* **GIVEN DATA**:
..........

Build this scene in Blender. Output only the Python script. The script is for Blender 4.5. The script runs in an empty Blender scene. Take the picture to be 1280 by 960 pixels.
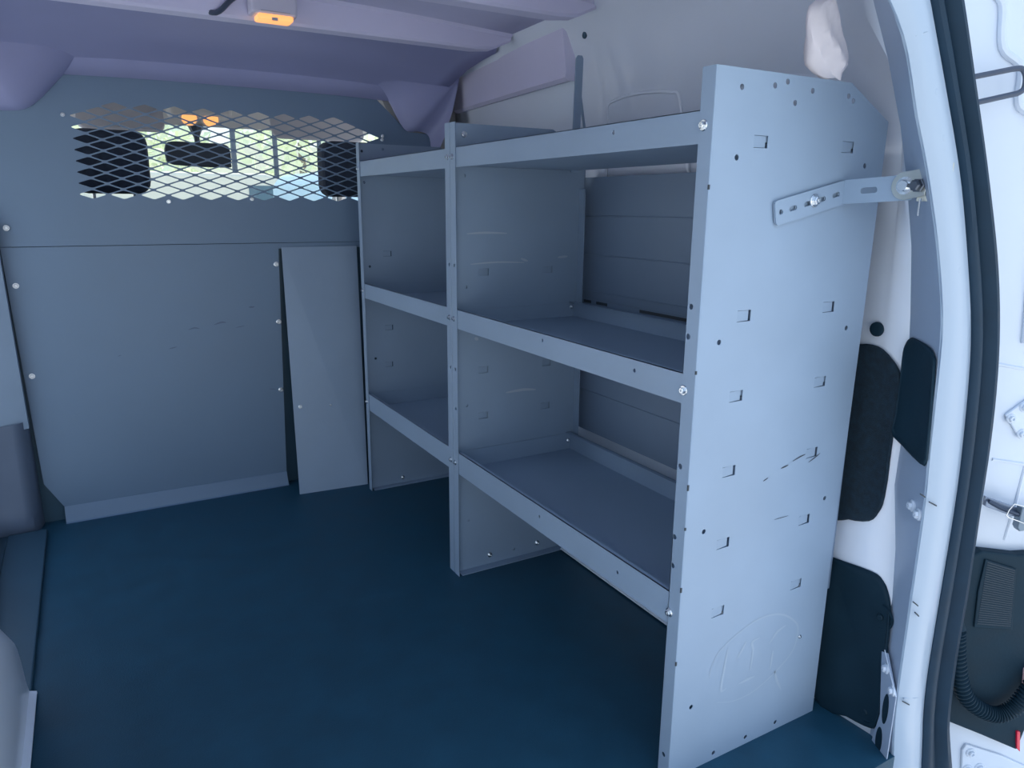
import bpy, bmesh, math, random
from mathutils import Vector, Matrix, Euler
random.seed(7)
C = bpy.context.scene.collection
SC = bpy.context.scene
# ---------------- camera ----------------
cam_d = bpy.data.cameras.new('camera'); cam = bpy.data.objects.new('camera', cam_d); C.objects.link(cam)
cam_d.sensor_width = 36; cam_d.lens = 915.27 * 36 / 1280; cam_d.clip_start = .02; cam_d.clip_end = 200
cR = Matrix(((0.86746391, 0.48512892, 0.1102556), (-0.49743665, 0.84224529, 0.20779712), (0.00794613, -0.23510168, 0.9719383)))
rt, fw, up = cR.col[0].copy(), cR.col[1].copy(), cR.col[2].copy()
m = Matrix.Identity(4)
for i in range(3):
    m[i][0] = rt[i]; m[i][1] = up[i]; m[i][2] = -fw[i]
m.translation = Vector((-0.748580, -0.766305, 0.934873))
cam.matrix_world = m
SC.camera = cam
SC.view_settings.view_transform = 'Standard'; SC.view_settings.look = 'None'; SC.view_settings.gamma = 1
SC.view_settings.use_curve_mapping = False
SC.view_settings.exposure = 0.54
# ---------------- daylight ----------------
w = bpy.data.worlds.new('world'); SC.world = w; w.use_nodes = True
nt = w.node_tree; nt.nodes.clear()
tc = nt.nodes.new('ShaderNodeTexCoord'); sp = nt.nodes.new('ShaderNodeSeparateXYZ'); rp = nt.nodes.new('ShaderNodeValToRGB')
bg = nt.nodes.new('ShaderNodeBackground'); ow = nt.nodes.new('ShaderNodeOutputWorld')
nt.links.new(tc.outputs['Generated'], sp.inputs[0]); nt.links.new(sp.outputs['Z'], rp.inputs[0])
nt.links.new(rp.outputs[0], bg.inputs[0]); nt.links.new(bg.outputs[0], ow.inputs[0])
rp.color_ramp.elements[0].position = 0.0; rp.color_ramp.elements[0].color = (.86, .92, .86, 1)
rp.color_ramp.elements[1].position = .6; rp.color_ramp.elements[1].color = (.50, .68, 1.0, 1)
e = rp.color_ramp.elements.new(.12); e.color = (.74, .86, 1.0, 1)
bg.inputs[1].default_value = 1.0
sd = bpy.data.lights.new('sun', 'SUN'); sun = bpy.data.objects.new('sun', sd); C.objects.link(sun)
sd.energy = 4.0; sd.angle = .01; sd.color = (1, .95, .82)
sun.rotation_euler = Vector((.55, .5, 1)).to_track_quat('Z', 'Y').to_euler()

# ---------------- helpers ----------------
def mat(name, col, rough=.5, metal=0, noise=0, nscale=8, bump=0, bscale=60, emis=None, spec=None, coat=0, col2=None):
    M = bpy.data.materials.new(name); M.use_nodes = True; n = M.node_tree; b = n.nodes['Principled BSDF']
    b.inputs['Base Color'].default_value = (*col, 1); b.inputs['Roughness'].default_value = rough; b.inputs['Metallic'].default_value = metal
    if spec is not None: b.inputs['Specular IOR Level'].default_value = spec
    b.inputs['Coat Weight'].default_value = coat
    t = n.nodes.new('ShaderNodeTexCoord')
    if noise:
        no = n.nodes.new('ShaderNodeTexNoise'); no.inputs['Scale'].default_value = nscale; no.inputs['Detail'].default_value = 6
        n.links.new(t.outputs['Object'], no.inputs[0])
        r = n.nodes.new('ShaderNodeValToRGB'); n.links.new(no.outputs[0], r.inputs[0])
        c2 = col2 or tuple(min(1, c * (1 + noise)) for c in col); c1 = tuple(c * (1 - noise) for c in col)
        r.color_ramp.elements[0].position = .3; r.color_ramp.elements[1].position = .7
        r.color_ramp.elements[0].color = (*c1, 1); r.color_ramp.elements[1].color = (*c2, 1)
        n.links.new(r.outputs[0], b.inputs['Base Color'])
        mr = n.nodes.new('ShaderNodeMapRange'); mr.inputs[3].default_value = rough * .85; mr.inputs[4].default_value = min(1, rough * 1.2)
        n.links.new(no.outputs[0], mr.inputs[0]); n.links.new(mr.outputs[0], b.inputs['Roughness'])
    if bump:
        n2 = n.nodes.new('ShaderNodeTexNoise'); n2.inputs['Scale'].default_value = bscale; n2.inputs['Detail'].default_value = 3
        n.links.new(t.outputs['Object'], n2.inputs[0])
        bp = n.nodes.new('ShaderNodeBump'); bp.inputs['Strength'].default_value = bump; bp.inputs['Distance'].default_value = .002
        n.links.new(n2.outputs[0], bp.inputs['Height']); n.links.new(bp.outputs[0], b.inputs['Normal'])
    if emis:
        b.inputs['Emission Color'].default_value = (*emis[0], 1); b.inputs['Emission Strength'].default_value = emis[1]
    return M
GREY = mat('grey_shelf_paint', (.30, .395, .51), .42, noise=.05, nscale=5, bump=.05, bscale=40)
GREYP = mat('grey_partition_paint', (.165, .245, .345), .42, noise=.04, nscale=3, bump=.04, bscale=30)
LINER = mat('grey_liner_paint', (.20, .27, .37), .5, noise=.05, nscale=4)
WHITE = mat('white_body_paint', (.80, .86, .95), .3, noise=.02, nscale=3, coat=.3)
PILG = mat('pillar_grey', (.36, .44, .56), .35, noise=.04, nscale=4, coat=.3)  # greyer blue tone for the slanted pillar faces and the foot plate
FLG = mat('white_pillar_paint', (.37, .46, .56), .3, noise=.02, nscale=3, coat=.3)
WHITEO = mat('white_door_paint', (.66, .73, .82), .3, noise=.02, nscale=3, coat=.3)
LAV = mat('flare_tinted_white_primer', (.74, .72, .90), .4, noise=.04, nscale=4)  # lavender cast of lens flare mixed into the white base colour
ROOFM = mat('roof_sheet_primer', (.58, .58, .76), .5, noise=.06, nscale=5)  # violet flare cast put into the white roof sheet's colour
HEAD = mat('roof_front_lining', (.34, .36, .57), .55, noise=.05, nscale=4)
FLOOR = mat('dark_rubber_floor', (.014, .070, .115), .5, noise=.12, nscale=14, bump=.25, bscale=300, spec=.35)  # black rubber; the teal-blue of the lens haze is in its colour
SILL = mat('grey_plastic_sill', (.035, .085, .125), .45, noise=.08, nscale=8)
ZINC = mat('zinc', (.75, .78, .80), .25, 1, noise=.06, nscale=40)
GOLDZ = mat('zinc_bracket', (.58, .60, .56), .35, 1, noise=.08, nscale=30)
RUB = mat('black_seal_rubber', (.012, .034, .06), .5, spec=.2, noise=.1, nscale=20, bump=.1, bscale=100)
BLKP = mat('black_plastic', (.008, .028, .045), .6, spec=.2, noise=.1, nscale=20, bump=.15, bscale=200)
ROD = mat('dark_coated_rod', (.06, .08, .12), .4)
CARPET = mat('dark_carpet', (.010, .028, .045), .95, noise=.35, nscale=90, bump=.8, bscale=500)
RED = mat('red_lens', (.75, .01, .05), .15, coat=.6)
CLEARL = mat('pink_clear_lens', (.75, .5, .5), .2, coat=.5)
PAPER = mat('white_paper', (.86, .80, .82), .85, noise=.04, nscale=12, bump=.4, bscale=25)
AMBER = mat('glowing_amber_lens', (.9, .45, .15), .3, emis=((1, .42, .14), .75))
HOUS = mat('lamp_housing', (.66, .64, .74), .4)
FABRIC = mat('dark_seat_fabric', (.035, .05, .085), .9, noise=.15, nscale=60, bump=.4, bscale=200)
CABL = mat('cab_lining', (.62, .60, .58), .7, noise=.04, nscale=6)
VIS = mat('visor_vinyl', (.45, .45, .50), .7)
SMU = mat('dark_smudge', (.12, .17, .25), .6)
DUST = mat('wiped_dust', (.365, .455, .55), .6)
SCUFF = mat('black_scuff', (.04, .05, .06), .7)
MIRR = mat('dark_mirror_plastic', (.03, .045, .07), .5)
ASPH = mat('pale_paving', (.68, .67, .66), .9, noise=.1, nscale=1.5)
LEAF = mat('pale_foliage', (.80, .85, .62), .9, noise=.12, nscale=3)
BARK = mat('grey_bark', (.25, .22, .18), .9, noise=.2, nscale=6)
BLUEV = mat('pale_blue_car_paint', (.40, .58, .70), .3, coat=.5)
BEIV = mat('beige_car_paint', (.75, .70, .58), .35, coat=.5)
SIDE = mat('cream_render', (.80, .76, .62), .9, noise=.06, nscale=.6)
DGL = mat('dark_car_glass', (.10, .16, .20), .1)
TYRE = mat('tyre_rubber', (.02, .02, .02), .8)
GLASS = bpy.data.materials.new('windscreen_glass'); GLASS.use_nodes = True
_n = GLASS.node_tree; _n.nodes.clear()
_o = _n.nodes.new('ShaderNodeOutputMaterial'); _t = _n.nodes.new('ShaderNodeBsdfTransparent'); _g = _n.nodes.new('ShaderNodeBsdfGlossy'); _x = _n.nodes.new('ShaderNodeMixShader')
_t.inputs[0].default_value = (.92, .97, .93, 1); _g.inputs['Roughness'].default_value = .05; _x.inputs[0].default_value = .06
_n.links.new(_t.outputs[0], _x.inputs[1]); _n.links.new(_g.outputs[0], _x.inputs[2]); _n.links.new(_x.outputs[0], _o.inputs[0])

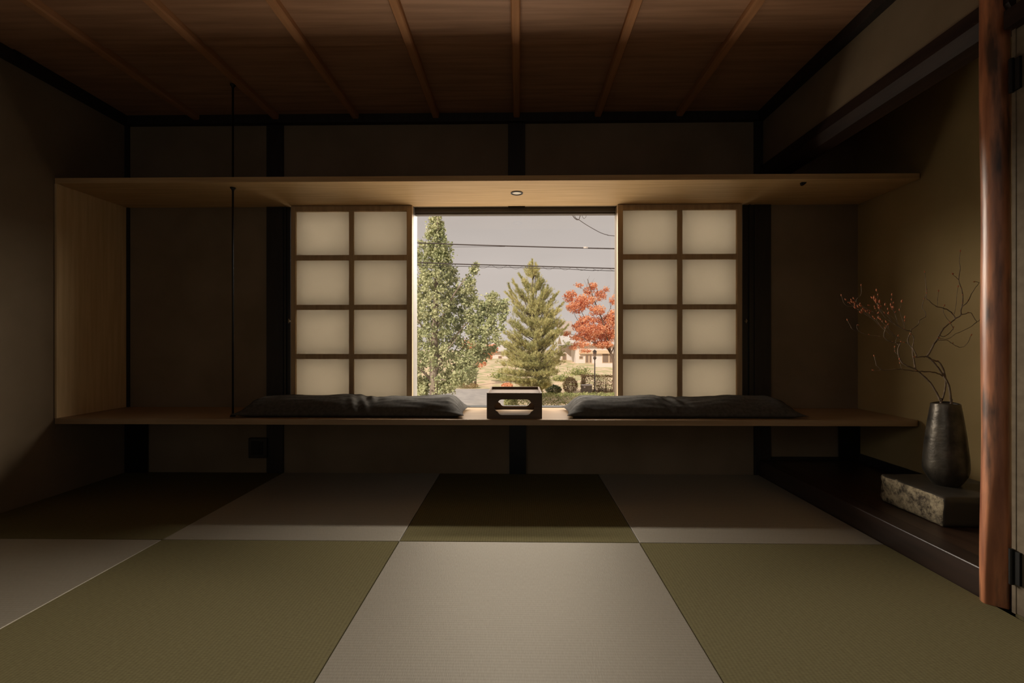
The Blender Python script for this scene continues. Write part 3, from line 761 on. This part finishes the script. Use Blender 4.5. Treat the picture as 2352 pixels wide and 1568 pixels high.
def leaf_cloud(centers, dirs, size, jitter, shape='leaf', up=0.0):
    """numpy: one small folded leaf (2 tris) per centre"""
    C_ = np.asarray(centers); n_ = len(C_)
    C_ = C_ + rng.normal(0, jitter, C_.shape)
    nrm = rng.normal(0, 1, (n_, 3)); nrm[:, 1] -= .5; nrm[:, 2] += up
    nrm /= np.linalg.norm(nrm, axis=1)[:, None]
    a_ = np.cross(nrm, rng.normal(0, 1, (n_, 3))); a_ /= np.linalg.norm(a_, axis=1)[:, None]
    b_ = np.cross(nrm, a_)
    s_ = size * rng.uniform(.6, 1.25, (n_, 1))
    P = np.stack([C_ - a_ * s_ * .5, C_ + b_ * s_ * .55 + a_ * s_ * .1 + nrm * s_ * .12, C_ + a_ * s_ * .5, C_ - b_ * s_ * .45 + nrm * s_ * .1], 1).reshape(-1, 3)
    f_ = np.arange(n_ * 4).reshape(-1, 4)
    return P, f_
def np_obj(name, P, f_, m, parent):
    me = bpy.data.meshes.new(name)
    org = np.array(parent_world(parent))
    me.vertices.add(len(P)); me.vertices.foreach_set('co', (P - org).astype(np.float32).ravel())
    k = f_.shape[1]
    me.loops.add(f_.size); me.loops.foreach_set('vertex_index', f_.astype(np.int32).ravel())
    me.polygons.add(len(f_)); me.polygons.foreach_set('loop_start', np.arange(0, f_.size, k, dtype=np.int32)); me.polygons.foreach_set('loop_total', np.full(len(f_), k, dtype=np.int32))
    me.update(calc_edges=True); me.validate(); me.materials.append(m)
    o_ = bpy.data.objects.new(name, me); COL.objects.link(o_)
    if parent: o_.parent = parent
    return o_

def plume(p0, p1, r0, r1, n_, sq=1.0):
    """points in a tapering tube between two points, denser near the skin"""
    t = rng.uniform(0, 1, n_) ** .9
    c_ = np.outer(1 - t, np.array(p0)) + np.outer(t, np.array(p1))
    d_ = rng.normal(0, 1, (n_, 3)); d_ /= np.linalg.norm(d_, axis=1)[:, None]
    r_ = (r0 + (r1 - r0) * t) * rng.uniform(.35, 1, n_) ** .5
    # clumping
    c_ = c_ + d_ * r_[:, None]
    return c_

def clump(P, k, s, frac=.75):
    """pull points toward clump centres so gaps show between tufts"""
    P = np.array(P); idx = rng.choice(len(P), k, replace=False); Cn = P[idx]
    out = P.copy()
    for i0 in range(0, len(P), 4000):
        q = P[i0:i0 + 4000]; d_ = ((q[:, None, :] - Cn[None]) ** 2).sum(-1); j = d_.argmin(1)
        out[i0:i0 + 4000] = q + (Cn[j] - q) * frac * rng.uniform(.3, 1, (len(q), 1))
    return out + rng.normal(0, s, P.shape)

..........

* **TASK STATEMENT**: Begin with the line containing "(.66, .73, .82), .3, noise=.02, nscale=3, coat=.3)", end with the line containing "(.58, .58, .76), .5, noise=.06, nscale=5)", and transcribe exactly every line in that span, with nothing added.

* **TASK SOLUTION**:
WHITEO = mat('white_door_paint', (.66, .73, .82), .3, noise=.02, nscale=3, coat=.3)
LAV = mat('flare_tinted_white_primer', (.74, .72, .90), .4, noise=.04, nscale=4)  # lavender cast of lens flare mixed into the white base colour
ROOFM = mat('roof_sheet_primer', (.58, .58, .76), .5, noise=.06, nscale=5)  # violet flare cast put into the white roof sheet's colour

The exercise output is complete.